Além disso, é destacado a característica hipossuficiente da vítima, que também foi reiterado pela Sexta Turma do TST em que “impor a um trabalhador desempregado e hipossuficiente, como declarado de próprio punho pelo obreiro, percorrer tão longa distância para postular em juízo configura, de modo patente, violação à garantia de amplo acesso à Justiça e ao princípio da proteção ao hipossuficiente, dada a impossibilidade de arcar com as despesas da viagem, alimentação e estada”. Nesse sentido, a necessidade de locomoção para o lugar em que ele trabalhou, inviabilizaria o processamento da reclamação trabalhista.

Conformidade com o TST

O relator do processo no TST, ministro Augusto César, também ressaltou que nessa situação, o TRT considera válido a protocolar ação trabalhista no lugar de domicílio do trabalhador, excepcionalmente nos casos em que a empresa presta serviços em âmbito nacional e que a arregimentação tenha ocorrido na cidade de domicílio. Nessa situação, foram consideradas essas duas premissas, vista que a atuação em dois estados demonstra a atuação nacional do contratante, assim como a vítima ter sido aliciada em Valença do Piauí.

Ademais, a caracterização reconhecida do trabalho em condições análogas à escravidão também demonstrou a vulnerabilidade do empregado, e que submetê-lo a ajuizar ação no local em que foi explorado não são compatíveis ao dispositivo da CLT e nem com as Convenções 29 e 105 da Organização Internacional do Trabalho (OIT), que tratam do trabalho forçado e de sua abolição e de questões relacionadas aos direitos humanos e à dignidade do trabalhador.

Ação dos aliciadores

Conforme o depoimento da vítima, ele tomou conhecimento que o dono de uma agência de viagens de sua cidade estaria contratando para trabalhar no corte e plantio de cana-de-açúcar na cidade de Delta, em Minas Gerais. As passagens seriam pagas por um empreiteiro local, e em seguida seriam descontadas do pagamento que lhe foi prometido, de aproximadamente R$ 2 mil, com carteira assinada, alojamento, alimentação, e transporte para o local de trabalho sem custo.
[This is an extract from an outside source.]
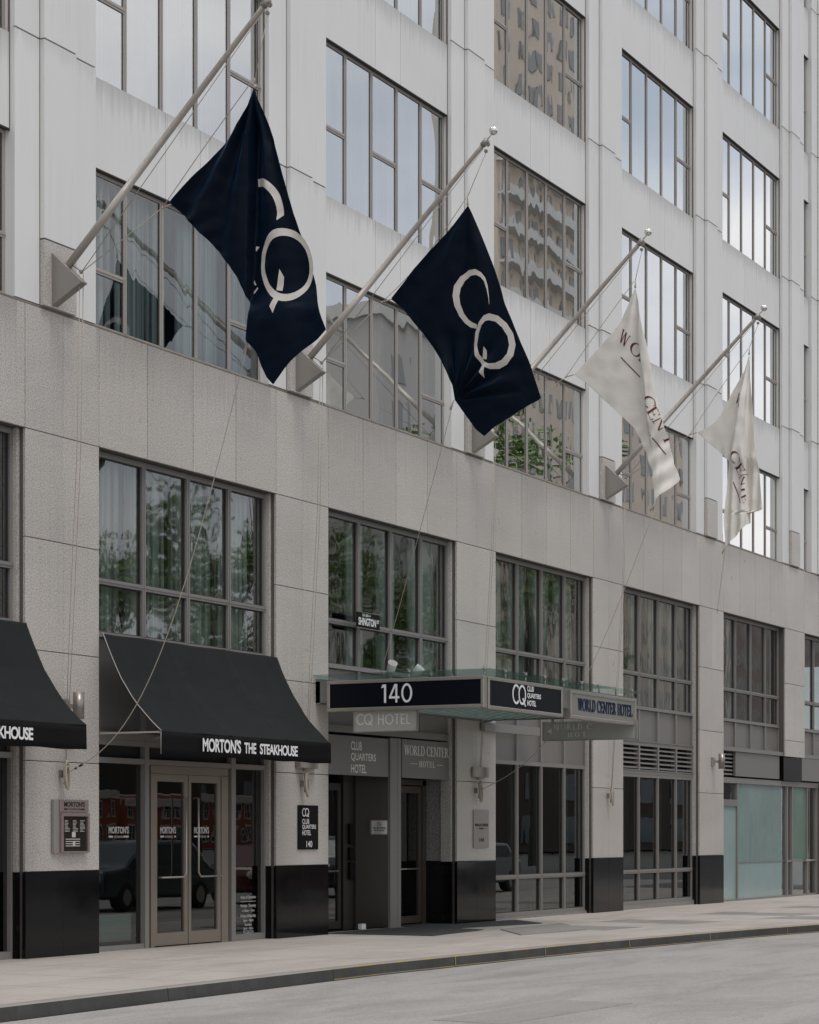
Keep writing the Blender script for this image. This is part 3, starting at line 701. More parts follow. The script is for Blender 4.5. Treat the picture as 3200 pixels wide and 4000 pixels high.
# ---- steak restaurant storefront, bay zero (and its neighbour to the left) ----
def storefront(k):
    x = G0 + P * k
    m = MB()
    m.box(x + .0, x + .10, .16, .28, 0, 2.94)                        # outer posts
    m.box(x + 1.30, x + 1.40, .14, .28, 0, 2.94)
    m.box(x + 3.58, x + 3.70, .14, .28, 0, 2.94).box(x + 4.55, x + 4.64, .16, .28, 0, 2.94)
    m.box(x, x + 4.64, .15, .27, 2.61, 2.685).box(x, x + 4.64, .15, .27, 2.86, 2.938)
    m.box(x + .1, x + 1.3, .155, .27, 0.0, .07).box(x + 3.70, x + 4.55, .15, .27, 0, .10)
    f = bput('storefront_frame', m, M['frame'])
    bput('transom_panel', MB().box(x + .1, x + 4.55, .23, .25, 2.685, 2.86), M['black'])
    for a, b in ((.10, 1.30), (3.70, 4.55)): bput('pane', MB().quad((x + a, .22, .07), (x + b, .22, .07), (x + b, .22, 2.61), (x + a, .22, 2.61)), M['glass_shop'])
    # double door
    bput('door_frame', MB().box(x + 1.46, x + 1.55, .15, .27, 0, 2.5).box(x + 3.32, x + 3.50, .15, .27, 0, 2.5).box(x + 1.46, x + 3.5, .15, .27, 2.49, 2.605).box(x+1.40,x+1.46,.2,.27,0,2.6).box(x+3.5,x+3.58,.2,.27,0,2.6), M['bronze'])
    for a, b, hs in ((1.56, 2.42, 1), (2.44, 3.31, 0)):
        d = bput('door', MB().box(x+a, x+b, .16, .215, .02, .20).box(x+a, x+b, .16, .215, 2.38, 2.485).box(x+a, x+a+.07, .161, .214, .2, 2.38).box(x+b-.09, x+b, .161, .214, .2, 2.38), M['bronze'])
        bb = BL
        put('pane', local(MB().quad((x+a+.07, .19, .2), (x+b-.09, .19, .2), (x+b-.09, .19, 2.38), (x+a+.07, .19, 2.38)), bb), M['glass_shop'], d)
        hx = x + b - .18 if hs else x + a + .13
        pts = [(hx, .05, 2.1), (hx, .05, 1.08), (hx - (.0 if hs else 0), .05, 1.02)]
        e2 = x + a + .10 if hs else x + b - .12
        pts = [(hx, .16, 2.15), (hx, .07, 2.15), (hx, .07, 1.06), (hx + (-.06 if hs else .06), .07, 1.0), (e2, .07, 1.0), (e2, .16, 1.0)]
        put('handle', local(MB().tube(pts, .014, 8), bb), M['steel'], d)
    # lettering on the glass
    t = MB()
    for a, b, y in ((.64, 1.12, .215), (1.86 , 2.26, .185), (2.74, 3.14, .185)):
        place_text(t, "MORTON'S", (x+a-.12, y, 1.63), FX, UP, b-a, .10, bold=.03, depth=.002)
        place_text(t, "THE STEAKHOUSE", (x+a+.0, y, 1.57), FX, UP, (b-a)*.5, .03, bold=.01, depth=.002)
        t.box(x+a-.12, x+a-.02, y-.002, y-.001, 1.575, 1.60).box(x+a+.24, x+b-.12, y-.002, y-.001, 1.575, 1.60)
    bput('glass_lettering', t, M['offwhite'])
    if k == 0:
        t = MB(); y = .215; cx = x + 4.17
        for s_, z, w, h in (("Hours of Operation", .62, .44, .06), ("Monday - Thursday", .49, .44, .06), ("11:30am - 9pm", .42, .36, .05), ("Friday & Saturday", .335, .44, .06), ("5pm - 10pm", .27, .3, .05), ("Sunday", .205, .2, .05), ("5pm - 9pm", .15, .28, .045), ("212-608-0171", .065+.02, .30, .045)):
            place_text(t, s_, (cx - w/2, y, z), FX, UP, w, h, bold=.02, depth=.002)
        t.box(cx-.22, cx+.22, y-.002, y-.001, .585, .592).box(cx-.15, cx+.15, y-.002, y-.001, .138, .143)
        bput('glass_lettering', t, M['offwhite'])
for k in (-1, 0): storefront(k)
bput('room_wall', MB().box(16.6, 30.5, 2.6, 2.7, 0, 3.1), M['black'])
# ---- hotel entrance, bay one ----
x = G0 + P
m = MB().box(x + .02, x + 2.30, .14, .20, 2.60, 3.25)
bput('entrance_panel', m, M['infill'])
bput('entrance_panel', MB().box(x + 2.80, x + 4.63, .14, .20, 2.60, 3.27), M['infill'])
bput('entrance_column', MB().box(x + 2.34, x + 2.72, .12, .17, 0, 3.27).box(x + 2.60, x + 2.61, .115, .12, 0, 3.27), M['frame'], bevel=.004)
bput('column_flange', MB().box(x + 2.72, x + 2.80, .16, .22, 0, 3.25), M['frame'])
t = MB()
place_text(t, "CLUB", (x + .99, .14, 3.02), FX, UP, .37, .145, bold=.015)
place_text(t, "QUARTERS", (x + .99, .14, 2.83), FX, UP, .86, .145, bold=.015)
place_text(t, "HOTEL", (x + .99, .14, 2.64), FX, UP, .53, .145, bold=.015)
bput('entrance_lettering', t, M['greytext'])
t = MB()
place_text(t, "WORLD CENTER", (x + 2.88, .14, 3.0), FX, UP, 1.70, .17, font=SERIF, gap=.05)
place_text(t, "HOTEL", (x + 3.44, .14, 2.80), FX, UP, .60, .11, font=SERIF, gap=.28)
t.box(x + 3.12, x + 3.36, .137, .14, 2.85, 2.858).box(x + 4.12, x + 4.36, .137, .14, 2.85, 2.858)
bput('entrance_lettering', t, M['greytext'])
# recess
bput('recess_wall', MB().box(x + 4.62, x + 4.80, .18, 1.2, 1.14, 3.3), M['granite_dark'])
bput('recess_wall', MB().box(x + 4.61, x + 4.80, .18, 1.2, 0, 1.138), M['black_granite'])
bput('recess_wall', MB().box(x - .1, x + .02, .31, 1.2, 0, 3.3), M['darkbronze'])
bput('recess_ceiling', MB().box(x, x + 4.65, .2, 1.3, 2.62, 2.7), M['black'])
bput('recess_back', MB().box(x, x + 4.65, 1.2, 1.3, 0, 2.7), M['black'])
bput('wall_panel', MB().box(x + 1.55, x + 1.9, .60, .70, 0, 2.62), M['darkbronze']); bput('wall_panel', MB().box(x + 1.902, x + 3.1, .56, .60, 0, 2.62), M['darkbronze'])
for a, b in ((x + .10, x + 1.50), (x + 3.3, x + 4.45)):
    d = bput('door', MB().box(a, b, .62, .68, .03, .16).box(a, b, .62, .68, 2.36, 2.48).box(a, a + .08, .621, .679, .16, 2.36).box(b - .09, b, .621, .679, .16, 2.36), M['darkbronze'] if a < x + 1 else M['brownmetal'])
    put('pane', local(MB().quad((a + .08, .65, .16), (b - .09, .65, .16), (b - .09, .65, 2.36), (a + .08, .65, 2.36)), BL), M['glass_shop'], d)
    put('handle', local(MB().tube([(a + .12, .6, 1.0), (b - .12, .6, 1.0)], .014), BL), M['steel'], d)
bput('door_frame', MB().box(x + 4.47, x + 4.60, .6, .74, 0, 2.58).box(x + 3.2, x + 4.6, .6, .74, 2.5, 2.6), M['brownmetal'])
m = MB().box(x + 1.70, x + 1.86, .54, .60, 1.45, 1.80).box(x + 1.70, x + 1.86, .54, .60, .85, 1.15).box(x + 1.70, x + 1.86, .54, .60, 1.18, 1.40)
bput('intercom', m, M['signblack'], bevel=.01)

# ---------------- awnings ----------------
PROF = [(-.03, 4.36), (-.10, 4.20), (-.17, 4.05), (-.25, 3.89), (-.33, 3.74), (-.42, 3.61), (-.51, 3.48), (-.61, 3.36), (-.72, 3.25), (-.82, 3.15), (-.91, 3.07), (-.985, 3.01)]
def sm_(q): return math.sin(math.pi * min(1, q * 1.05))
def awning(k, label, words):
    x0, x1 = G0 + P * k + .03, G0 + P * k + 4.63
    base = ((x0 + x1) / 2, 0, 2.69)
    a = empty('awning', base, label, 'awning', 'restaurant awnings over the ground floor openings')
    rn = random.Random(k + 5); n = 132
    # dense profile
    pr = []
    for (a0, b0), (a1, b1) in zip(PROF, PROF[1:]): pr += [(a0 + (a1 - a0) * e_ / 6, b0 + (b1 - b0) * e_ / 6) for e_ in range(6)]
    pr.append(PROF[-1]); m_ = len(pr)
    mb = MB(); v = []
    for i in range(n + 1):
        s = i / n
        for j, (y, z) in enumerate(pr):
            q = j / (m_ - 1)
            sag = .032 * math.sin(math.pi * q) * (math.sin(math.pi * ((s * 3) % 1)) )
            ds = min(abs(s - 1/3 - .05 * q), abs(s - 2/3 - .05 * q)); nz_ = noise.noise(Vector((s * 7, q * 3.5, k * 3.1)))
            rip = .011 * math.sin(q * 62 + 4 * nz_ + 30 * s) * math.exp(-(ds / .035) ** 2) * sm_(q) * max(0, noise.noise(Vector((s * 3, q * 2.3, k + 9))) + .45) - .012 * math.exp(-(ds / .010) ** 2) + .016 * nz_
            v.append((x0 + (x1 - x0) * s, y + (sag + rip) * .75, z - (sag + rip) * .6))
    fs = [(i*m_+j, i*m_+j+1, (i+1)*m_+j+1, (i+1)*m_+j) for i in range(n) for j in range(m_-1)]
    mb.add(v, fs, 0, True)
    c = put('canopy_cloth', local(mb, base), M['awning'], a)
    so = c.modifiers.new('s', 'SOLIDIFY'); so.thickness = .006
    # valance hangs from the front bar
    mb = MB(); v = []
    for i in range(n + 1):
        s = i / n; xx = x0 + (x1 - x0) * s
        for j in range(5):
            q = j / 4; v.append((xx, -.985 - .008 * math.sin(s * 21) * q - (.0), 3.012 - .315 * q - (.006 * math.sin(s * 30) if j == 4 else 0)))
    mb.add(v, [(i*5+j, i*5+j+1, (i+1)*5+j+1, (i+1)*5+j) for i in range(n) for j in range(4)], 0, True)
    c = put('valance', local(mb, base), M['valance'], a); so = c.modifiers.new('s', 'SOLIDIFY'); so.thickness = .005
    mb = MB()
    for xx in (x0 + .003,): mb.tube([(xx, y - .008, z + .006) for y, z in PROF], .008, 6); mb.tube([(xx, -.99, 3.01), (xx, -.99, 2.70)], .005, 6)
    put('piping', local(mb, base), M['piping'], a)
    mb = MB()
    for xx in (x0 + .02, x1 - .02, (x0 * 2 + x1) / 3, (x0 + 2 * x1) / 3):
        mb.box(xx - .015, xx + .015, -.97, 0.15, 2.985, 3.01)
    mb.box(x0, x1, -.97, -.94, 2.98, 3.008)
    put('frame', local(mb, base), M['piping'], a)
    mb = MB()
    for q in range(1, 3):
        xx = x0 + (x1 - x0) * q / 3; mb.tube([(xx, y + .04, z - .03) for y, z in PROF], .014, 6)
    put('rib', local(mb, base), M['gasket'], a)
    t = MB(); c0 = G0 + P * k + (1.03 if k == 0 else .93)
    place_text(t, "MORTON'S", (c0, -1.0, 2.765), FX, UP, .99, .195, bold=.03, spacing=.95, depth=.008)
    place_text(t, "THE", (c0 + 1.08, -1.0, 2.775), FX, UP, .32, .155, bold=.03, depth=.008)
    place_text(t, "STEAKHOUSE", (c0 + 1.50, -1.0, 2.775), FX, UP, 1.07, .155, bold=.03, spacing=.9, depth=.008)
    put('lettering', local(t, base), M['white'], a)
awning(-1, 'black awning cut off by the left edge, its valance reading KHOUSE', 0)
awning(0, "whole black canvas awning over the double doors reading MORTON'S THE STEAKHOUSE", 1)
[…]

Em março de 2020, 35 trabalhadores viajaram rumo à cidade de Delta, e ao chegarem no local de alojamento, forma divididos em três grupos para ficaram em três casas em estado insalubre. Segundo o depoimento da vítima, as casas eram sujas, sem camas, colchões, armadores de rede, e eles tinham que dormir em papelões. Assim que chegaram, também foram informados que teriam que arcar com aluguel, comida, material de trabalho e até mesmo equipamentos de proteção individual (EPI), que seriam descontados do pagamento.

Da cidade, eles percorriam diariamente uma viagem rumo à “Fazenda Brasileira”, um percurso de aproximadamente três horas. No ambiente laboral, eles não tinham acesso à água, nem local para realizar as refeições. Os trabalhadores foram resgatados após os familiares fretarem um ônibus para trazê-los de volta.